4. Zu Unrecht folgert das FG aus der Religionsfreiheit, daß der Eintritt des Klägers in eine Gliedkirche der Evangelischen Kirche in Deutschland dessen auf den Erwerb der Mitgliedschaft gerichteten Willen voraussetze. Bestehen deren wesentliche Merkmale in der konfessionellen und räumlichen Beziehung einer Person zu einer bestimmten Kirche und ist die räumliche Beziehung - wie im Streitfall - unstreitig gegeben, so ist letztlich allein entscheidend, daß der Kläger sich in der Schweiz durch die Taufe zur reformierten Kirche bekannte und daß zwischen der reformierten Kirche in der Schweiz und der Evangelischen Kirche in Deutschland Bekenntnisidentität besteht. Die Rechtfertigung für die Mitgliedschaft zuziehender ausländischer Bekenntnisverwandter ohne deren "förmliche" Beitrittserklärung ist in den Beziehungen der Kirchen untereinander zu suchen. Dies ist nicht gleichbedeutend mit einer Zwangsmitgliedschaft des Klägers in der Evangelischen Kirche in Deutschland. Tatsächlich behielt der Kläger sein Bekenntnis trotz seines Zuzuges nach Deutschland bei. Auch nahm er die Möglichkeit nicht wahr, aus der Kirche auszutreten bzw. beim Einwohnermeldeamt in D zu erklären, daß er trotz seines evangelischen Bekenntnisses nicht Mitglied der Evangelischen Kirche in Deutschland werden wolle.

5. Entgegen der Auffassung des FG bestand gegenüber dem Kläger auch keine besondere Aufklärungspflicht bezüglich der kirchensteuerrechtlichen Folgen seines Bekenntnisses zur Evangelischen Kirche in Deutschland. Der Kläger unterlag auch in seinem schweizerischen Heimatkanton einer ev. Kirchensteuer. Gerade deshalb mußte er mit einer entsprechenden Steuererhebung auch bei seinem Zuzug nach Deutschland rechnen (vgl. Bundesverwaltungsgericht, Urteil vom 12. April 1991 8 C 62/88, Neue Zeitschrift für Verwaltungsrecht 1992, 66).

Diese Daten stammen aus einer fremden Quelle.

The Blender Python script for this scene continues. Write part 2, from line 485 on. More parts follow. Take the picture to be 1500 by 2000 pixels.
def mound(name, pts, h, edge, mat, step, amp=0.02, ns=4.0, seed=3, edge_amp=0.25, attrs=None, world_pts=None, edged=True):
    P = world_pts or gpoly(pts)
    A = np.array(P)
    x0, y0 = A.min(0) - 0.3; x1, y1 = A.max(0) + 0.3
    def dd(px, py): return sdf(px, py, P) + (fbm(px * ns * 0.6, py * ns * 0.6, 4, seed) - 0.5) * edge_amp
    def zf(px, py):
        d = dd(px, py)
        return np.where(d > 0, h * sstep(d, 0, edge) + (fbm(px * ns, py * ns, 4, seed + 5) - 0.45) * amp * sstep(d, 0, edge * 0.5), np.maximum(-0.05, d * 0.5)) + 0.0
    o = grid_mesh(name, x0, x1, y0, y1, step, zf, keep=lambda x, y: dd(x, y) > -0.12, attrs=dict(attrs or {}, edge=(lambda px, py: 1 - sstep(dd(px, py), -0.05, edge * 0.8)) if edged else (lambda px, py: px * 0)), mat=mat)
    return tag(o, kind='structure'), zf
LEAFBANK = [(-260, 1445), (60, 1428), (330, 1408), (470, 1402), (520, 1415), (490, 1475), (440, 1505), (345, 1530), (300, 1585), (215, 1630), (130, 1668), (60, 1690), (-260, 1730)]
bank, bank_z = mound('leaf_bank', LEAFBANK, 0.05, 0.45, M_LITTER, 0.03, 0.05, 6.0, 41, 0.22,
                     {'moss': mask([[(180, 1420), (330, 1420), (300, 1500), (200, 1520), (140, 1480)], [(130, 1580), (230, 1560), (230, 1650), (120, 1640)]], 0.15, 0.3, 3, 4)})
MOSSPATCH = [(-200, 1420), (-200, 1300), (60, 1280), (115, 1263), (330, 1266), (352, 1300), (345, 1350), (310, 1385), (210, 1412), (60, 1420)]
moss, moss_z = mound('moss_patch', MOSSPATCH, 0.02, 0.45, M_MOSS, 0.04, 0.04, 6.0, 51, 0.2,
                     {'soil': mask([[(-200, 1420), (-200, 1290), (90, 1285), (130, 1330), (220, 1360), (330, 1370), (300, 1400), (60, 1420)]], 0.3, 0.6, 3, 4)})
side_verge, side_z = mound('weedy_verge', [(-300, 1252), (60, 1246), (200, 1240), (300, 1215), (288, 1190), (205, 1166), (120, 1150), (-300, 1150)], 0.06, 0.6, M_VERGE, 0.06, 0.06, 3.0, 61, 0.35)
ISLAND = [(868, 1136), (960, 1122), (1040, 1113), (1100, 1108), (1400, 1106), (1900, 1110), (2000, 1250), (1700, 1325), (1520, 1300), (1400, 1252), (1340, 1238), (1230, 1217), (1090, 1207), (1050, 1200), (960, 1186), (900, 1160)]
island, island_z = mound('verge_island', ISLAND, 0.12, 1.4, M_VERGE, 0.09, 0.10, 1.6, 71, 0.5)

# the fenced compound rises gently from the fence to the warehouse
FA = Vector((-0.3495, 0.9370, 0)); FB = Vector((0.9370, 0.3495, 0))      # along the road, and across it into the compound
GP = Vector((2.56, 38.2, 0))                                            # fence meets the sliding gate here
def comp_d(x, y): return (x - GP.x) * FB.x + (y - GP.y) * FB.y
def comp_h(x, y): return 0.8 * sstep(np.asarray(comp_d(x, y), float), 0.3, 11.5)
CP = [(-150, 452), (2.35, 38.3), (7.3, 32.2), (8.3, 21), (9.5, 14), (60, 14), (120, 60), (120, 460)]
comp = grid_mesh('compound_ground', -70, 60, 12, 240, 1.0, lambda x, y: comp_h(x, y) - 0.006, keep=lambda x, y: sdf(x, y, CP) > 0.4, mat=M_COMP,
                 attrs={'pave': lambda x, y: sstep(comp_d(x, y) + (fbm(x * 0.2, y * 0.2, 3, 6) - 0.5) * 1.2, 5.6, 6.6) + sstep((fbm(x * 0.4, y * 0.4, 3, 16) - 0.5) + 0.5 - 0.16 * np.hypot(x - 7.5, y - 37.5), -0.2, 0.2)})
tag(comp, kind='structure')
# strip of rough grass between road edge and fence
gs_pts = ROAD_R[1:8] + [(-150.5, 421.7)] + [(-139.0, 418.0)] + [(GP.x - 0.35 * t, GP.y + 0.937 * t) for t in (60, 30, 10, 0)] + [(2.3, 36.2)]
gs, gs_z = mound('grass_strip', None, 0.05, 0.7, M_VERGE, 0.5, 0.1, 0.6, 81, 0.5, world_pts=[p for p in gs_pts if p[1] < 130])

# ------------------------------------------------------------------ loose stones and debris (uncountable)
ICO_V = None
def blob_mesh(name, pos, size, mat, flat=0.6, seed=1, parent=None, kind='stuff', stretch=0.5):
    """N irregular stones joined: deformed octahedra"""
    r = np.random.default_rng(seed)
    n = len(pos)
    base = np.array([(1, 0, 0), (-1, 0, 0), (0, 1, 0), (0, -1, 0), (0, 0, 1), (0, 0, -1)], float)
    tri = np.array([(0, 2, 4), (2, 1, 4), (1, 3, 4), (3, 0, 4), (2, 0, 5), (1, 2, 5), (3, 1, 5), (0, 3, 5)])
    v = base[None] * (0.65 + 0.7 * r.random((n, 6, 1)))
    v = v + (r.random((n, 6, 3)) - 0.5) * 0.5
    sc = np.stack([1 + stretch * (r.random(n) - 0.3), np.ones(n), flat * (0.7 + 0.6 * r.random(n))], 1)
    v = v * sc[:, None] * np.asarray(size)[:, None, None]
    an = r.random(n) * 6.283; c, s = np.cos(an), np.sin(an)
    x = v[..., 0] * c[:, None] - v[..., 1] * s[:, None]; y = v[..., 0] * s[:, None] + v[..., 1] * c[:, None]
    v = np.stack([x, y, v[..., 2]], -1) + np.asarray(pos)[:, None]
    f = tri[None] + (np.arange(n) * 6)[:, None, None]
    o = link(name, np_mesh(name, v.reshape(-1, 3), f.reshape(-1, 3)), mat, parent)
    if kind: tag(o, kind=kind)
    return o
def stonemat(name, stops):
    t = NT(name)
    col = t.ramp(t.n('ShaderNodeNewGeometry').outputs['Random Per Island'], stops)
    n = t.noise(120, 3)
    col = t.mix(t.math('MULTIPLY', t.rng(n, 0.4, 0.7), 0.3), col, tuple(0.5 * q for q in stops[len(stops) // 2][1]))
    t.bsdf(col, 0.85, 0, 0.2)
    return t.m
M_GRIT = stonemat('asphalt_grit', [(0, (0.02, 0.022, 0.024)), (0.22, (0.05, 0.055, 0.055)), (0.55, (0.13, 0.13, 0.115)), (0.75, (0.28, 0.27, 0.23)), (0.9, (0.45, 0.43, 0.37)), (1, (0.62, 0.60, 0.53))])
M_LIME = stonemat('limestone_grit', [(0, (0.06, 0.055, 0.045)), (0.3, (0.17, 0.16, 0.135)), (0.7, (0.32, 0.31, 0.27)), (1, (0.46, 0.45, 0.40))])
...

6. Die Vorentscheidung entspricht nicht den hier wiedergegebenen Rechtsgrundsätzen. Sie kann deshalb keinen Bestand haben. Die Sache ist entscheidungsreif. Der Kläger war im Streitjahr 1986 Mitglied der Evangelischen Kirche. Die Festsetzung ev. Kirchensteuer ihm gegenüber ist deshalb rechtmäßig. Seine Klage ist unbegründet. Die Vorentscheidung war deshalb aufzuheben und die Klage abzuweisen.